Which brings us to the second point.
• More expensive
I realize this directly counters one of the positives, but bear with me. The bar/stem combo may very well be cheaper initially, but it'll cost you in the end. Look at those bars again. Wide, drilled out. Quite light, I'm sure. Now think about bailing and watching your bike bounce away. Where does it hit? The tires, the seat...and the end of the bars. Which in this case are built like crumple zones in a car, and will probably work in much the same way. One hard hit and they're done for. Which is fine—bent bars have been an issue since the first days of BMX—until you realize that when that happens with the Centaur, you have to replace your bars AND your stem. All of a sudden the whole package deal doesn't seem like such a great idea, does it? Like many of today's products, fine for a team rider who gets them free, not so much so for someone who has to pay for everything.

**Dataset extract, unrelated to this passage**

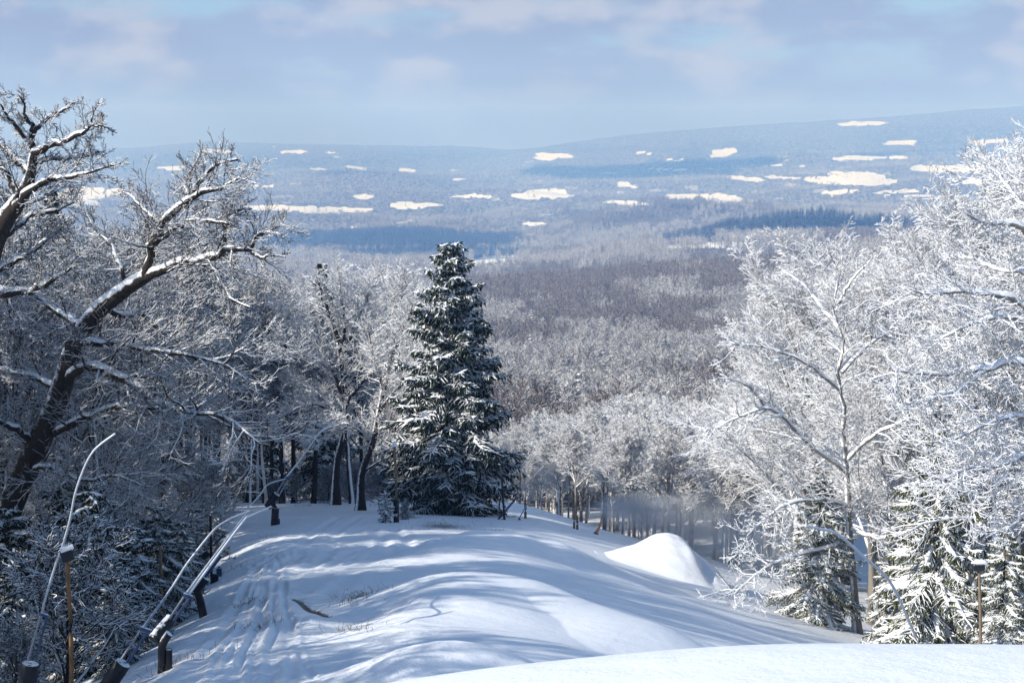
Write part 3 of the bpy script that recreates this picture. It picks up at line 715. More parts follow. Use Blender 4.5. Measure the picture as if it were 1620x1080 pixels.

And then there's my final point:
Yes, a company called Vector did a bar/stem combo back in the '80s. The one shown is a Bob Haro signature version that was quite popular with, um, Bob Haro. Can't say I really remember anyone running them back in the '80s. And I can't help but think the KHEs will have the same fate—seen more on "vintage" builds in 2040 than on bikes that are actually ridden.
Saturday, April 5, 2008
Holey. Shit.
I don't even know where to start.
The Fly rims are an 'update' (I suppose) of the old Mongoose Pro Class rims. Which were never that great to begin with.
The Macneil bars are fantastic as the holes are hidden under the grips so you have NO IDEA if they start to crack. Everything's great—and then death. Awesome. Even better, they're 'XLT', which means they're likely to snap even where they're NOT full of holes.
And the Grim Reaper frame just defies explanation. Ooh, it was designed by NASCAR engineers! What the fuck does that have to do with anything? What do NASCAR engineers know about BMX? Wouldn't they be better at determining aerodynamics and sticker placement? I wouldn't buy one if you, um, paid me.
Back in the day (BITD for short), random kids rode drilled-out everything because they weighed 67 pounds and no one was making stuff for that awkward stage between mini and expert. I specifically remember a BMX Action feature on this kid named "Chicken" George Seevers who had a Redline so drilled out that even the holes had holes drilled in them. I assume he's dead now.